Property, being a major component of many estates, poses a particular challenge due to its illiquid nature.

Estates that narrowly exceed the IHT threshold often face unexpected tax bills for their heirs. In the 2017/2018 tax year, the average IHT liability was approximately £197,000. However, with effective planning, it is possible to minimise or even eliminate potential IHT liabilities.

Here are some popular strategies for IHT planning.

Gifting.

Gifting assets is a straightforward method for reducing your estate's value. Gifts are categorised as either tax-free immediately or those that fall outside your estate after a period, usually seven years. A once popular strategy was to gift assets into a trust, though it is essential to seek legal advice on trust structures..

Insurance.

Life insurance can be used to cover potential IHT bills. By setting up a policy that pays out an amount equivalent to your estimated IHT liability, you can provide funds for your heirs without increasing the IHT burden. Ensure the policy is written into trust to avoid IHT on the payout.

Business Relief.

Shares listed on the Alternative Investment Market (AIM) and private equity can qualify for Business Relief (BR), potentially exempting them from IHT. These shares must be held for at least two years before death to qualify.

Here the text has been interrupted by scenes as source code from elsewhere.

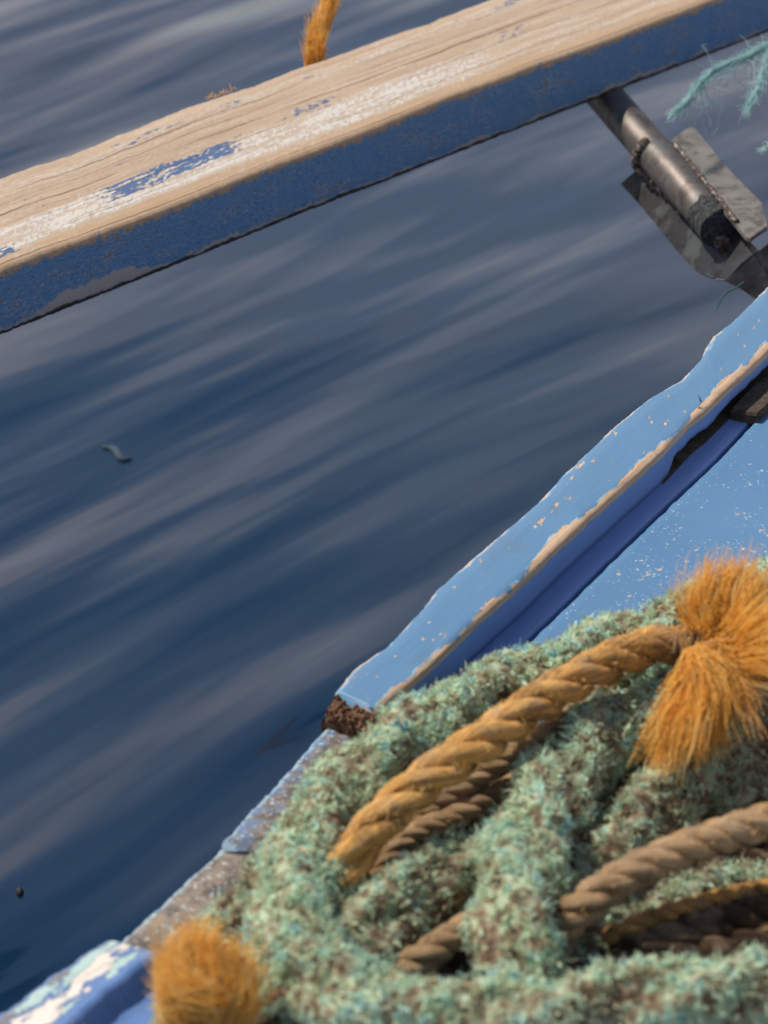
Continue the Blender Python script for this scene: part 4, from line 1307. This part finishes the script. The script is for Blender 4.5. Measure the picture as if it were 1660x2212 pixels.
fibres('stray_fibres', st, r_.normal(0, .5, (n, 3)) + np.array([.5, -.4, -.6]), r_.uniform(.04, .10, n), M['teal'], tw_, .00040, 1.7, .2, 16, 45)
n = 24
st = np.array([T2[int(q)] for q in r_.uniform(.3 * len(T2), .98 * len(T2), n)])
fibres('stray_fibres', st, r_.normal(0, .6, (n, 3)) + np.array([-.2, -.2, -.4]), r_.uniform(.02, .05, n), M['teal'], tw_, .00040, 1.5, .2, 12, 46)
T3 = resample(catmull([at_z(1690, 300, zt2 - .03), at_z(1660, 312, zt2 - .03), at_z(1652, 325, zt2 - .032)]), .0025)
n = 60
st = np.array([T3[int(q)] for q in r_.uniform(0, len(T3) - 1, n)])
sc2 = fibres('twine_scrap', st, r_.normal(0, .5, (n, 3)) + np.array([-.6, 0, -.5]), r_.uniform(.006, .016, n), M['teal'], None, .0004, .8, .2, 6, 47)
tag(sc2, 'tiny teal twine scrap at the right edge above the steel flange', 'twine')
# dark green thread hanging under the bracket
GP = resample(catmull([at_z(1608, 610, .55), at_z(1590, 622, .54), at_z(1572, 630, .535), at_z(1560, 645, .53), at_z(1552, 662, .52), at_z(1545, 675, .515)]), .002)
gt = tube('green_thread', GP, np.array([.0016 - .0010 * i / len(GP) for i in range(len(GP))]), M['green'], None, 6)
tag(gt, 'dark green thread dangling over the water below the steel bracket', 'thread')

# ------------------------------------------------------------------ small things on the water
def fleck(name, outl, z, mat, label, cat):
    pts = [at_z(x, y, z) for x, y in outl]
    k = len(pts)
    cen = np.mean(pts, 0)
    V = [p - np.array([0, 0, .004]) for p in pts] + [p for p in pts] + [cen + (p - cen) * .6 + np.array([0, 0, .003]) for p in pts]
    ff = [tuple(range(k - 1, -1, -1)), tuple(2 * k + i for i in range(k))]
    for L in (0, 1):
        for i in range(k):
            ff.append((L * k + i, L * k + (i + 1) % k, (L + 1) * k + (i + 1) % k, (L + 1) * k + i))
    o = mesh(name, V, ff, mat)
    tag(o, label, cat)
fleck('flotsam', [(34, 1926), (36, 1920), (42, 1916), (49, 1919), (51, 1926), (47, 1932), (40, 1932)], .004, M['speck'], 'small black fleck floating on the dark water at lower left', 'flotsam')
wp = resample(catmull([at_z(222, 966, .002), at_z(240, 968, .002), at_z(252, 975, .002), at_z(262, 990, .002), at_z(272, 993, .002), at_z(283, 991, .002)]), .004)
wd_ = tube('bird_reflection', wp, np.array([.0035 + .004 * math.sin(math.pi * min(1, i / (len(wp) - 1))) for i in range(len(wp))]), M['bird_tone'], None, 8)  # thin tube standing in for a bird's reflection in the water
tag(wd_, 'faint dark reflection of a bird on the water left of centre', 'bird_reflection')

# hairs nobody could count
for o in bpy.data.objects:
    if o.parent is not None and o.name.split('.')[0] in ('loose_fibres', 'stray_fibres', 'tassel', 'tassel_wisps', 'frayed_tuft', 'fuzz', 'twine_body', 'twine_end'):
        o['kind'] = 'stuff'
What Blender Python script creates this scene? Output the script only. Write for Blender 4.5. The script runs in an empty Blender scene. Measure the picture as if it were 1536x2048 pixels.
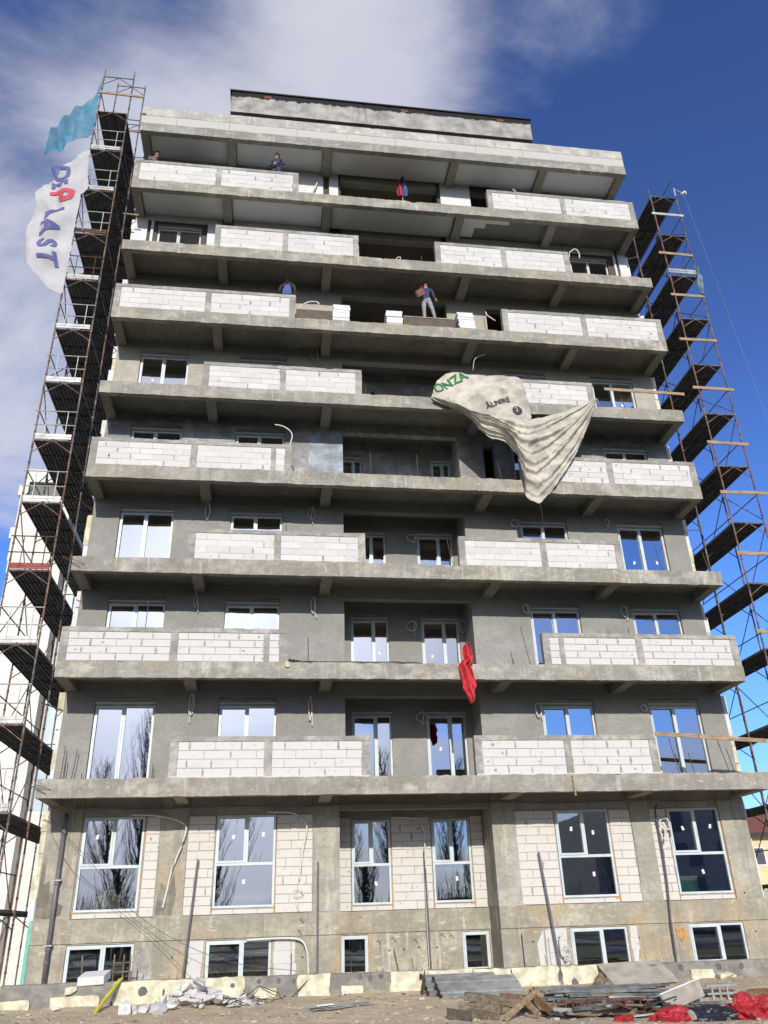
import bpy, bmesh, math, random
from mathutils import Vector, Matrix, noise
R = math.radians
rnd = random.Random(7)
sc = bpy.context.scene
col = sc.collection

# ------------------------------------------------------------------ camera
PITCH, YAW, ROLL = R(27.05), R(8.45), R(-1.97)
fwd = Vector((math.sin(YAW) * math.cos(PITCH), math.cos(YAW) * math.cos(PITCH), math.sin(PITCH)))
rt0 = Vector((math.cos(YAW), -math.sin(YAW), 0)); up0 = rt0.cross(fwd)
rt = math.cos(ROLL) * rt0 + math.sin(ROLL) * up0
up = -math.sin(ROLL) * rt0 + math.cos(ROLL) * up0
cd = bpy.data.cameras.new('camera'); cam = bpy.data.objects.new('camera', cd); col.objects.link(cam)
m = Matrix((rt, up, -fwd)).transposed().to_4x4(); m.translation = (5.6, -21.65, -3.48)
cam.matrix_world = m
cd.sensor_fit = 'VERTICAL'; cd.sensor_height = 24; cd.lens = 24 * 1623 / 2048
cd.clip_start = .1; cd.clip_end = 3000
sc.camera = cam

# ------------------------------------------------------------------ light
SUN = Vector((-.075, -1, .40)).normalized()
ELEV = math.asin(SUN.z); AZ = math.atan2(SUN.x, SUN.y)
ld = bpy.data.lights.new('sun', 'SUN'); ld.energy = 4.0; ld.angle = R(.5); ld.color = (1, .94, .85)
lo = bpy.data.objects.new('sun', ld); col.objects.link(lo)
lo.rotation_euler = (-SUN).to_track_quat('-Z', 'Y').to_euler()
lo.location = (0, -30, 30)

w = bpy.data.worlds.new('World'); sc.world = w; w.use_nodes = True
nt = w.node_tree; nt.nodes.clear()
def wn(t, **k):
    n = nt.nodes.new(t)
    for a, b in k.items(): setattr(n, a, b)
    return n
def wl(a, b): nt.links.new(a, b)
wo = wn('ShaderNodeOutputWorld'); bg = wn('ShaderNodeBackground'); wl(bg.outputs[0], wo.inputs[0])
sky = wn('ShaderNodeTexSky', sky_type='NISHITA', sun_disc=False, sun_elevation=ELEV, sun_rotation=AZ,
         altitude=100, air_density=1.2, dust_density=.2, ozone_density=2.2)
bg.inputs[1].default_value = .08
tc = wn('ShaderNodeTexCoord')
sep = wn('ShaderNodeSeparateXYZ'); wl(tc.outputs['Generated'], sep.inputs[0])
def wmath(op, a, b=None, c=None, clamp=False):
    n = wn('ShaderNodeMath', operation=op, use_clamp=clamp)
    for i, v in enumerate((a, b, c)):
        if v is None: continue
        if isinstance(v, (int, float)): n.inputs[i].default_value = v
        else: wl(v, n.inputs[i])
    return n.outputs[0]
zz = wmath('ADD', wmath('MAXIMUM', sep.outputs[2], 0.0), .25)
cmb = wn('ShaderNodeCombineXYZ')
wl(wmath('DIVIDE', sep.outputs[0], zz), cmb.inputs[0]); wl(wmath('DIVIDE', sep.outputs[1], zz), cmb.inputs[1])
mp = wn('ShaderNodeMapping'); wl(cmb.outputs[0], mp.inputs[0])
mp.inputs['Location'].default_value = (3.1, 1.7, 0); mp.inputs['Rotation'].default_value = (0, 0, R(40)); mp.inputs['Scale'].default_value = (1.15, 1.9, 1)
n1 = wn('ShaderNodeTexNoise'); wl(mp.outputs[0], n1.inputs['Vector'])
n1.inputs['Scale'].default_value = 1.25; n1.inputs['Detail'].default_value = 7; n1.inputs['Roughness'].default_value = .62; n1.inputs['Distortion'].default_value = .35
n2 = wn('ShaderNodeTexNoise'); wl(cmb.outputs[0], n2.inputs['Vector'])
n2.inputs['Scale'].default_value = 3.4; n2.inputs['Detail'].default_value = 4
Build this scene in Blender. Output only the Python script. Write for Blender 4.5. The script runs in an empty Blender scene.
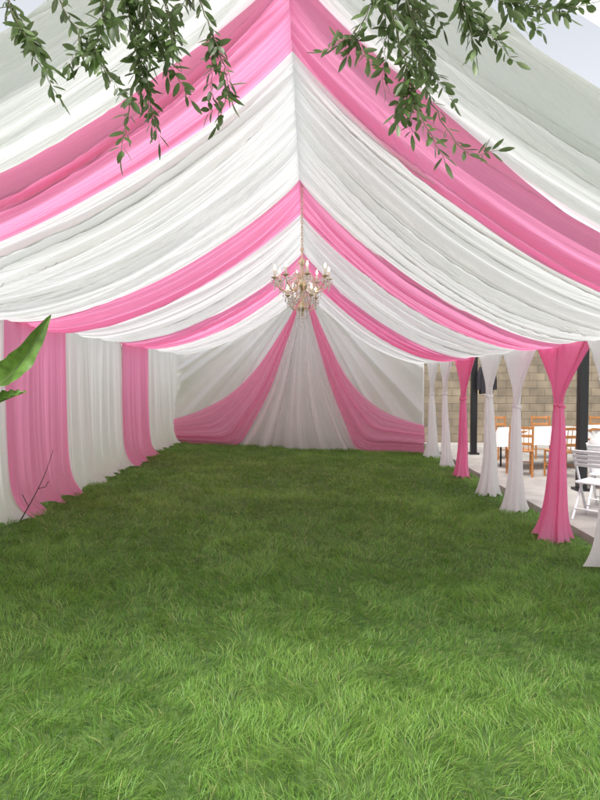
import bpy, math, random
import numpy as np
from mathutils import Vector
random.seed(7); rng=np.random.default_rng(11)
scene=bpy.context.scene
scene.view_settings.view_transform='Standard'; scene.view_settings.look='None'; scene.view_settings.exposure=0

# ---------------------------------------------------------------- helpers
def link(o,parent=None):
    scene.collection.objects.link(o)
    if parent: o.parent=parent
    return o
def empty(name,loc=(0,0,0)):
    e=bpy.data.objects.new(name,None); e.empty_display_size=.1; e.location=loc; link(e); return e
def mesh_obj(name,verts,faces,mat=None,parent=None,smooth=True):
    m=bpy.data.meshes.new(name); m.from_pydata([tuple(v) for v in verts],[],[tuple(f) for f in faces]); m.update()
    if smooth:
        m.polygons.foreach_set('use_smooth',[True]*len(m.polygons))
    o=bpy.data.objects.new(name,m)
    if mat: m.materials.append(mat)
    return link(o,parent)
def grid_obj(name,P,mat,parent=None,closed=False):
    nu,nv=P.shape[:2]
    idx=np.arange(nu*nv).reshape(nu,nv)
    if closed:
        a=idx[:-1,:]; b=idx[1:,:]; a2=np.roll(a,-1,1); b2=np.roll(b,-1,1)
    else:
        a=idx[:-1,:-1]; b=idx[1:,:-1]; a2=idx[:-1,1:]; b2=idx[1:,1:]
    F=np.stack([a,b,b2,a2],-1).reshape(-1,4)
    m=bpy.data.meshes.new(name)
    m.vertices.add(nu*nv); m.vertices.foreach_set('co',P.reshape(-1).astype(np.float32))
    m.loops.add(F.size); m.loops.foreach_set('vertex_index',F.reshape(-1).astype(np.int32))
    m.polygons.add(len(F)); m.polygons.foreach_set('loop_start',np.arange(0,F.size,4,dtype=np.int32))
    m.update(calc_edges=True); m.validate()
    m.polygons.foreach_set('use_smooth',np.ones(len(m.polygons),dtype=bool))
    m.materials.append(mat)
    o=bpy.data.objects.new(name,m); return link(o,parent)
class N1:
    def __init__(s,n=4096): s.a=rng.uniform(-1,1,n); s.n=n
    def __call__(s,x):
        x=np.asarray(x,float)+500; i=np.floor(x).astype(int); f=x-i; f=f*f*(3-2*f)
        return s.a[i%s.n]*(1-f)+s.a[(i+1)%s.n]*f
class N2:
    def __init__(s,n=128): s.a=rng.uniform(-1,1,(n,n)); s.n=n
    def __call__(s,x,y):
        x=np.asarray(x,float)+200; y=np.asarray(y,float)+200
        i=np.floor(x).astype(int); j=np.floor(y).astype(int); f=x-i; g=y-j
        f=f*f*(3-2*f); g=g*g*(3-2*g); n=s.n; a=s.a
        return (a[i%n,j%n]*(1-f)+a[(i+1)%n,j%n]*f)*(1-g)+(a[i%n,(j+1)%n]*(1-f)+a[(i+1)%n,(j+1)%n]*f)*g
def box(name,c,s,mat,parent=None,bev=0.0,rot=None):
    x,y,z=[k/2 for k in s]
    v=[(sx*x,sy*y,sz*z) for sx in(-1,1) for sy in(-1,1) for sz in(-1,1)]
    f=[(0,1,3,2),(4,6,7,5),(0,4,5,1),(2,3,7,6),(0,2,6,4),(1,5,7,3)]
    o=mesh_obj(name,v,f,mat,parent,smooth=False); o.location=c
    if rot: o.rotation_euler=rot
    if bev:
        b=o.modifiers.new('b','BEVEL'); b.width=bev; b.segments=2
    return o
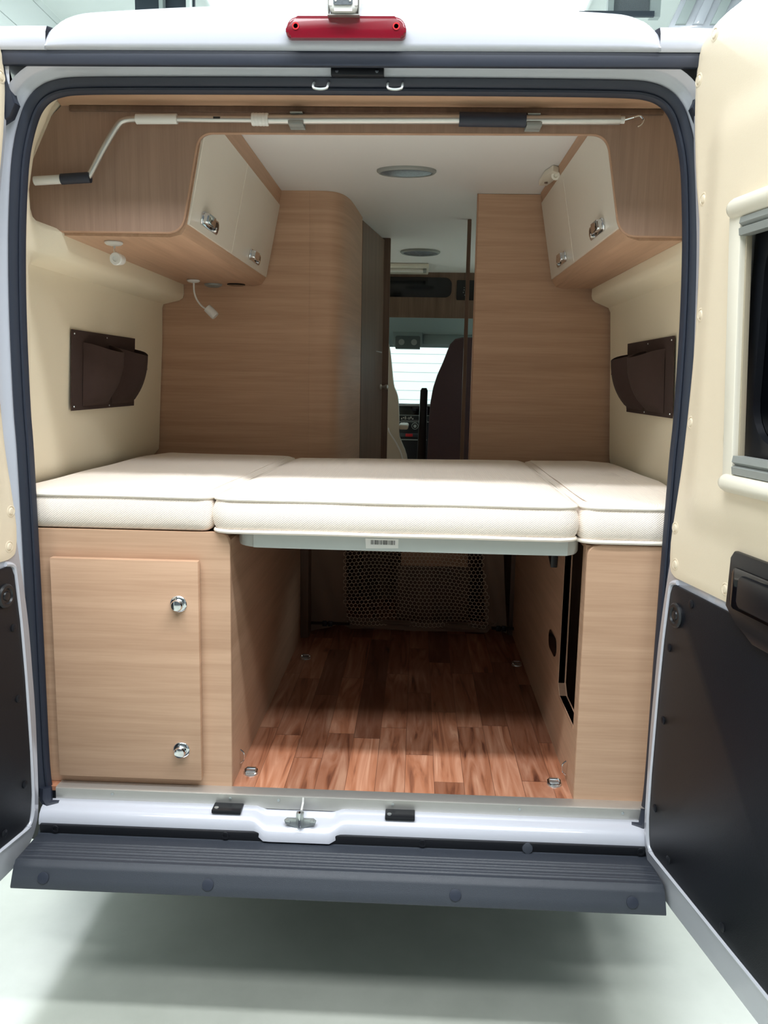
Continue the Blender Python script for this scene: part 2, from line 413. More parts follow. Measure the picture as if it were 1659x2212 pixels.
# roof cap
def zt(x):
    a = min(1, abs(x)/.69); q = min(1, max(0, abs(x)-.595)/.100); return 2.497-.026*a**2-.055*(1-math.sqrt(max(0, 1-q*q)))
xs = [-.6951]+sorted([sg*(.695-.100*(1-math.cos(k*PI/24))) for k in range(12) for sg in (-1, 1)]+[-.59+1.18*i/40 for i in range(41)])+[.6951]
rows = []
for y, f, z0 in [(-.03, 0, 2.392), (-.062, 0, 2.392), (-.070, .03, None), (-.072, .12, None), (-.068, .5, None), (-.060, .85, None), (-.048, 1, None), (.0, 1.12, None), (.15, 1.4, None), (.8, 1.9, None), (4.0, 2.0, None)]:
    r = []
    for x in xs:
        zz = z0 if z0 else (2.395+(zt(x)-2.395)*f if abs(x) < .695 else 2.393)
        r.append((x, y, zz))
    rows.append(r)
b = B(); b.grid(rows)
obj('roof_cap', b, 'paint', van, ang=45)
for s in (-1, 1):
    b = B(); x0, x1 = (.692, .90)
    rows = []
    for x in (x0, .75, .82, .87, .895, .90):
        dz = 0 if x < .8 else .10*((x-.8)/.1)**2
        rows.append([(s*x, -.02, 2.392), (s*x, -.066, 2.392), (s*x, -.071, 2.40), (s*x, -.069, 2.43-dz*.3), (s*x, -.060, 2.445-dz*.4), (s*x, -.02, 2.455-dz*.4), (s*x, .6, 2.47-dz*.4), (s*x, 4.0, 2.47-dz*.4)])
    b.grid(rows)
    obj('roof_rail', b, 'paint', van, ang=45)
# solid roof above ceiling so no light leaks in
b = B(); b.box(-.93, .93, .02, 3.95, 2.415, 2.44); obj('roof_inner', b, 'paint', van)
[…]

During the Autumn Budget of 2024, the government announced that AIM shares will now be subject to an effective inheritance tax (IHT) rate of 20% after the two year holding period. This decision retains certain tax benefits for the junior market rather than eliminating them completely, with the changes set to take effect in April 2026.

For non-AIM shares, the Chancellor confirmed that Business Relief (BR) will remain IHT-free up to £1 million after the two-year holding period.  This is good news for portfolios £1m and less.  For amounts over this threshold, an effective IHT rate of 20% will apply.

Professional advice is recommended due to the complexity and potential changes in regulations.

Pensions.

Until recently, pensions were excluded from an individual’s estate for inheritance tax (IHT) purposes. However, during the Autumn Budget of 2024, the government announced plans to integrate pensions into the IHT framework, effective from April 2027. A consultation period is currently underway and will remain open until 22 January 2025. This timeline provides opportunity for individuals to reassess their financial strategies and plan accordingly before the changes take effect.   

Inheritance Tax planning can be complex and demands careful consideration. The strategies mentioned above are some of the most effective approaches. Consulting with a financial adviser can be especially beneficial for a variety of reasons, including saving time, navigating complex investment scenarios, and receiving ongoing, personalised guidance.

It is important to be aware of the following risks: The Financial Conduct Authority (FCA) does not regulate some aspects of Trust, Tax and Estate Planning.